Output every line of the material exactly, omitting images.

== SOURCE MATERIAL

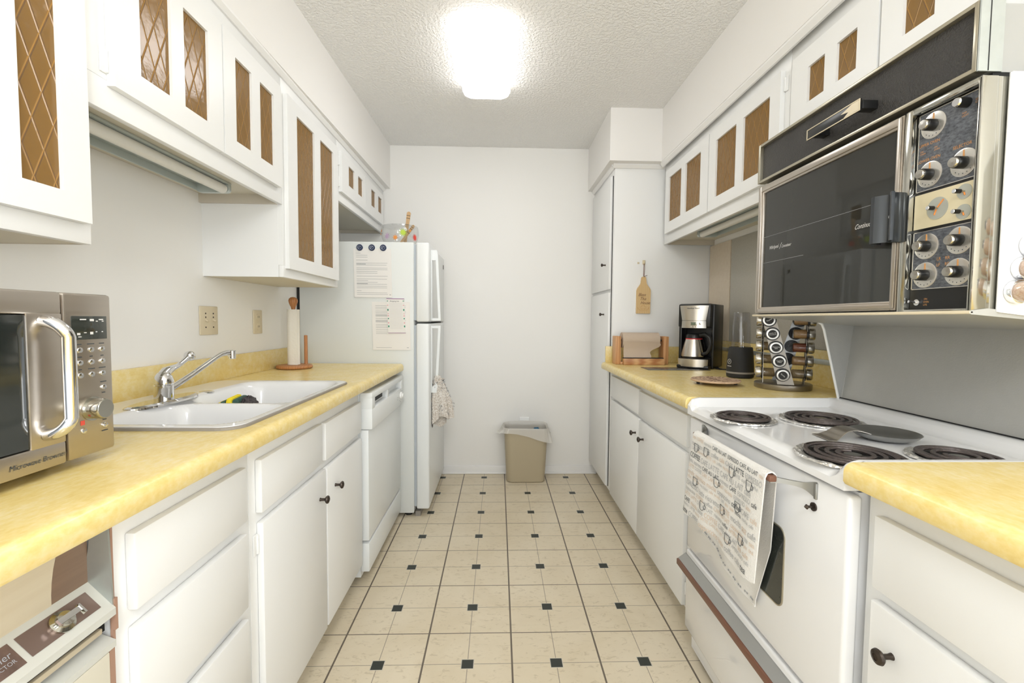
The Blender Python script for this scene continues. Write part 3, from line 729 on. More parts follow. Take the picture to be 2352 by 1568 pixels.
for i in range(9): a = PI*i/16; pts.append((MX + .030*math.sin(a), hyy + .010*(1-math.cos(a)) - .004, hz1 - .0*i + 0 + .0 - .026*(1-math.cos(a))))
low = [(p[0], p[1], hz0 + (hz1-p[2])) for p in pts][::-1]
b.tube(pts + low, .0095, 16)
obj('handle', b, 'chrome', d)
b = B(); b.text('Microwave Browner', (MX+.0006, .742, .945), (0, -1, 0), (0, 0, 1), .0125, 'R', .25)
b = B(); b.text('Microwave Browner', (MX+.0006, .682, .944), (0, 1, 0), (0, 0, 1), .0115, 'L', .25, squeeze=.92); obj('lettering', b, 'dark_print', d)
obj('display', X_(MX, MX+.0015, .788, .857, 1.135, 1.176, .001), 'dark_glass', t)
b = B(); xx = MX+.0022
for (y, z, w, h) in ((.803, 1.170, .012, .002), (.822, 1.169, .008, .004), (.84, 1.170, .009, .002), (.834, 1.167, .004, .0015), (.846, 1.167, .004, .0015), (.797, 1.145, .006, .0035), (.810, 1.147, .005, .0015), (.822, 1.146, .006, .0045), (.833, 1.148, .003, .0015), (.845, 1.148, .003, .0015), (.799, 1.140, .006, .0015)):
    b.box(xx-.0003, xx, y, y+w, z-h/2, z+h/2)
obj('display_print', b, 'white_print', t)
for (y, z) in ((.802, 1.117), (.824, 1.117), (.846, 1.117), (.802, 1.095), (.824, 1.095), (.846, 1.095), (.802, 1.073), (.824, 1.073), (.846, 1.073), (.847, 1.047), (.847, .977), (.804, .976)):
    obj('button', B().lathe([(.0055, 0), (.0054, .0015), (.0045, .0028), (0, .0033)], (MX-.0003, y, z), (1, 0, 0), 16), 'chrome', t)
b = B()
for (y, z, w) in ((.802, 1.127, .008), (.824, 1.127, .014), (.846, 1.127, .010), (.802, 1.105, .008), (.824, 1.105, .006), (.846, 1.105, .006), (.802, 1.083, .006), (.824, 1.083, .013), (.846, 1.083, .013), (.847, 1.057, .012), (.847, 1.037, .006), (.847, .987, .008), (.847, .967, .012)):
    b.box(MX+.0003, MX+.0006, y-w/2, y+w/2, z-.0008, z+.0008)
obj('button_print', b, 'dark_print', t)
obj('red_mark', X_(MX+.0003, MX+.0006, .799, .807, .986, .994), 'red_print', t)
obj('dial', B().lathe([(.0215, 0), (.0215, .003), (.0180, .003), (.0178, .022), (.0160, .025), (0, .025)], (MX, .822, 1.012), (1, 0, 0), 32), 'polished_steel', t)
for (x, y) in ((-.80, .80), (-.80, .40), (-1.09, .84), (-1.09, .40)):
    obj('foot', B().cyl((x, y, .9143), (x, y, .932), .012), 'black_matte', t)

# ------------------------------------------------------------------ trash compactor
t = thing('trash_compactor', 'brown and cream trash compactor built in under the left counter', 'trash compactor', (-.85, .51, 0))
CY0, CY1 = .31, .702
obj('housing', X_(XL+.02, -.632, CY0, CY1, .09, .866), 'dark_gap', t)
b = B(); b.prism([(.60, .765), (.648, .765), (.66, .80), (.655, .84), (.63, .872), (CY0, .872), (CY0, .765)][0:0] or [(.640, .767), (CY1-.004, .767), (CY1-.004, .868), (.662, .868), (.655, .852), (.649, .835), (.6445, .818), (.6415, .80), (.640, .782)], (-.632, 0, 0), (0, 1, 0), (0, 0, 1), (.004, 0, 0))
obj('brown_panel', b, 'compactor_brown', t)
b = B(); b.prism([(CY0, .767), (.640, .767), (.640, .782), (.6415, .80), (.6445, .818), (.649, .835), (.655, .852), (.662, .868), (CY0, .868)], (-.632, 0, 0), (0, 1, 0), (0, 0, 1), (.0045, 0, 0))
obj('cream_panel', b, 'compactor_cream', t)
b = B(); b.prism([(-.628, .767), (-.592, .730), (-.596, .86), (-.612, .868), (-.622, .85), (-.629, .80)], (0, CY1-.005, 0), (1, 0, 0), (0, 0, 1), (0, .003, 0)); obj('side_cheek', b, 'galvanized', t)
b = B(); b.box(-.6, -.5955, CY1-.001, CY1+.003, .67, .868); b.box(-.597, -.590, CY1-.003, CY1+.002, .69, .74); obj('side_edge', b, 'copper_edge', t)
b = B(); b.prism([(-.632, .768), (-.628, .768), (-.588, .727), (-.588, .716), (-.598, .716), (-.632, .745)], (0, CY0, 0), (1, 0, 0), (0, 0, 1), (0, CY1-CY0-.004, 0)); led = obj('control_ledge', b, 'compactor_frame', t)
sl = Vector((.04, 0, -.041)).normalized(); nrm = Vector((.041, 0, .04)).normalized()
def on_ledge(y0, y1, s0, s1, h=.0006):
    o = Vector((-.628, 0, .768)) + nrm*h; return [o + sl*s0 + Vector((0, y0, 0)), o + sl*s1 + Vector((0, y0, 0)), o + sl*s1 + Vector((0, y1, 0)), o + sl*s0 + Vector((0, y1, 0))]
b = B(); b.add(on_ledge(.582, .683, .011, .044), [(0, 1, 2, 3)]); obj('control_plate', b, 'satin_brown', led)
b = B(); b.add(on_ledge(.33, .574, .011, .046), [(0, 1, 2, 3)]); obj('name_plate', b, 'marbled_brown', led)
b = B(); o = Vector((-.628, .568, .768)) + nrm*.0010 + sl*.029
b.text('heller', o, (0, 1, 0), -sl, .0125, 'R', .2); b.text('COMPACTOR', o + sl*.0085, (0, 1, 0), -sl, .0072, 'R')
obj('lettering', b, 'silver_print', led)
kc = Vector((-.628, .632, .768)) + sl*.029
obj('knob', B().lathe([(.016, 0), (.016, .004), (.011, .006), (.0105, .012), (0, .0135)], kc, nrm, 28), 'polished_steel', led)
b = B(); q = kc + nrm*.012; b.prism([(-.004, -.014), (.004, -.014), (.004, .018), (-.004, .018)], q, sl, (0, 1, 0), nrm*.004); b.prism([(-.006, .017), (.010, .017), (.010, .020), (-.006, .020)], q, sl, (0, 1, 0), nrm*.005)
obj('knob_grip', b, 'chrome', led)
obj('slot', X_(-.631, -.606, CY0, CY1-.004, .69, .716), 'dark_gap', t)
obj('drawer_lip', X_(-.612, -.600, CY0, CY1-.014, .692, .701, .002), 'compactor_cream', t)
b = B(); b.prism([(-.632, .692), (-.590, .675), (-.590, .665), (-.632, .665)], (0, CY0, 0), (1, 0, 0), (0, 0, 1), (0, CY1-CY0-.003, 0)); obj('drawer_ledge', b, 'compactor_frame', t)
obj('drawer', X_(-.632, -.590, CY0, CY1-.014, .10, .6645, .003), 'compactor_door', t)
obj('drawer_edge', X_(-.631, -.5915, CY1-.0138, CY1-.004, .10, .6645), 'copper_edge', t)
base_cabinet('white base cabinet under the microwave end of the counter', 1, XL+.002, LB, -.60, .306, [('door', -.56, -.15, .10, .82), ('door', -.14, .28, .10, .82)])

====

WRITTEN RESPONSE »
The Blender Python script for this scene continues. Write part 3, from line 729 on. More parts follow. Take the picture to be 2352 by 1568 pixels.
for i in range(9): a = PI*i/16; pts.append((MX + .030*math.sin(a), hyy + .010*(1-math.cos(a)) - .004, hz1 - .0*i + 0 + .0 - .026*(1-math.cos(a))))
low = [(p[0], p[1], hz0 + (hz1-p[2])) for p in pts][::-1]
b.tube(pts + low, .0095, 16)
obj('handle', b, 'chrome', d)
b = B(); b.text('Microwave Browner', (MX+.0006, .742, .945), (0, -1, 0), (0, 0, 1), .0125, 'R', .25)
b = B(); b.text('Microwave Browner', (MX+.0006, .682, .944), (0, 1, 0), (0, 0, 1), .0115, 'L', .25, squeeze=.92); obj('lettering', b, 'dark_print', d)
obj('display', X_(MX, MX+.0015, .788, .857, 1.135, 1.176, .001), 'dark_glass', t)
b = B(); xx = MX+.0022
for (y, z, w, h) in ((.803, 1.170, .012, .002), (.822, 1.169, .008, .004), (.84, 1.170, .009, .002), (.834, 1.167, .004, .0015), (.846, 1.167, .004, .0015), (.797, 1.145, .006, .0035), (.810, 1.147, .005, .0015), (.822, 1.146, .006, .0045), (.833, 1.148, .003, .0015), (.845, 1.148, .003, .0015), (.799, 1.140, .006, .0015)):
    b.box(xx-.0003, xx, y, y+w, z-h/2, z+h/2)
obj('display_print', b, 'white_print', t)
for (y, z) in ((.802, 1.117), (.824, 1.117), (.846, 1.117), (.802, 1.095), (.824, 1.095), (.846, 1.095), (.802, 1.073), (.824, 1.073), (.846, 1.073), (.847, 1.047), (.847, .977), (.804, .976)):
    obj('button', B().lathe([(.0055, 0), (.0054, .0015), (.0045, .0028), (0, .0033)], (MX-.0003, y, z), (1, 0, 0), 16), 'chrome', t)
b = B()
for (y, z, w) in ((.802, 1.127, .008), (.824, 1.127, .014), (.846, 1.127, .010), (.802, 1.105, .008), (.824, 1.105, .006), (.846, 1.105, .006), (.802, 1.083, .006), (.824, 1.083, .013), (.846, 1.083, .013), (.847, 1.057, .012), (.847, 1.037, .006), (.847, .987, .008), (.847, .967, .012)):
    b.box(MX+.0003, MX+.0006, y-w/2, y+w/2, z-.0008, z+.0008)
obj('button_print', b, 'dark_print', t)
obj('red_mark', X_(MX+.0003, MX+.0006, .799, .807, .986, .994), 'red_print', t)
obj('dial', B().lathe([(.0215, 0), (.0215, .003), (.0180, .003), (.0178, .022), (.0160, .025), (0, .025)], (MX, .822, 1.012), (1, 0, 0), 32), 'polished_steel', t)
for (x, y) in ((-.80, .80), (-.80, .40), (-1.09, .84), (-1.09, .40)):
    obj('foot', B().cyl((x, y, .9143), (x, y, .932), .012), 'black_matte', t)

# ------------------------------------------------------------------ trash compactor
t = thing('trash_compactor', 'brown and cream trash compactor built in under the left counter', 'trash compactor', (-.85, .51, 0))
CY0, CY1 = .31, .702
obj('housing', X_(XL+.02, -.632, CY0, CY1, .09, .866), 'dark_gap', t)
b = B(); b.prism([(.60, .765), (.648, .765), (.66, .80), (.655, .84), (.63, .872), (CY0, .872), (CY0, .765)][0:0] or [(.640, .767), (CY1-.004, .767), (CY1-.004, .868), (.662, .868), (.655, .852), (.649, .835), (.6445, .818), (.6415, .80), (.640, .782)], (-.632, 0, 0), (0, 1, 0), (0, 0, 1), (.004, 0, 0))
obj('brown_panel', b, 'compactor_brown', t)
b = B(); b.prism([(CY0, .767), (.640, .767), (.640, .782), (.6415, .80), (.6445, .818), (.649, .835), (.655, .852), (.662, .868), (CY0, .868)], (-.632, 0, 0), (0, 1, 0), (0, 0, 1), (.0045, 0, 0))
obj('cream_panel', b, 'compactor_cream', t)
b = B(); b.prism([(-.628, .767), (-.592, .730), (-.596, .86), (-.612, .868), (-.622, .85), (-.629, .80)], (0, CY1-.005, 0), (1, 0, 0), (0, 0, 1), (0, .003, 0)); obj('side_cheek', b, 'galvanized', t)
b = B(); b.box(-.6, -.5955, CY1-.001, CY1+.003, .67, .868); b.box(-.597, -.590, CY1-.003, CY1+.002, .69, .74); obj('side_edge', b, 'copper_edge', t)
b = B(); b.prism([(-.632, .768), (-.628, .768), (-.588, .727), (-.588, .716), (-.598, .716), (-.632, .745)], (0, CY0, 0), (1, 0, 0), (0, 0, 1), (0, CY1-CY0-.004, 0)); led = obj('control_ledge', b, 'compactor_frame', t)
sl = Vector((.04, 0, -.041)).normalized(); nrm = Vector((.041, 0, .04)).normalized()
def on_ledge(y0, y1, s0, s1, h=.0006):
    o = Vector((-.628, 0, .768)) + nrm*h; return [o + sl*s0 + Vector((0, y0, 0)), o + sl*s1 + Vector((0, y0, 0)), o + sl*s1 + Vector((0, y1, 0)), o + sl*s0 + Vector((0, y1, 0))]
b = B(); b.add(on_ledge(.582, .683, .011, .044), [(0, 1, 2, 3)]); obj('control_plate', b, 'satin_brown', led)
b = B(); b.add(on_ledge(.33, .574, .011, .046), [(0, 1, 2, 3)]); obj('name_plate', b, 'marbled_brown', led)
b = B(); o = Vector((-.628, .568, .768)) + nrm*.0010 + sl*.029
b.text('heller', o, (0, 1, 0), -sl, .0125, 'R', .2); b.text('COMPACTOR', o + sl*.0085, (0, 1, 0), -sl, .0072, 'R')
obj('lettering', b, 'silver_print', led)
kc = Vector((-.628, .632, .768)) + sl*.029
obj('knob', B().lathe([(.016, 0), (.016, .004), (.011, .006), (.0105, .012), (0, .0135)], kc, nrm, 28), 'polished_steel', led)
b = B(); q = kc + nrm*.012; b.prism([(-.004, -.014), (.004, -.014), (.004, .018), (-.004, .018)], q, sl, (0, 1, 0), nrm*.004); b.prism([(-.006, .017), (.010, .017), (.010, .020), (-.006, .020)], q, sl, (0, 1, 0), nrm*.005)
obj('knob_grip', b, 'chrome', led)
obj('slot', X_(-.631, -.606, CY0, CY1-.004, .69, .716), 'dark_gap', t)
obj('drawer_lip', X_(-.612, -.600, CY0, CY1-.014, .692, .701, .002), 'compactor_cream', t)
b = B(); b.prism([(-.632, .692), (-.590, .675), (-.590, .665), (-.632, .665)], (0, CY0, 0), (1, 0, 0), (0, 0, 1), (0, CY1-CY0-.003, 0)); obj('drawer_ledge', b, 'compactor_frame', t)
obj('drawer', X_(-.632, -.590, CY0, CY1-.014, .10, .6645, .003), 'compactor_door', t)
obj('drawer_edge', X_(-.631, -.5915, CY1-.0138, CY1-.004, .10, .6645), 'copper_edge', t)
base_cabinet('white base cabinet under the microwave end of the counter', 1, XL+.002, LB, -.60, .306, [('door', -.56, -.15, .10, .82), ('door', -.14, .28, .10, .82)])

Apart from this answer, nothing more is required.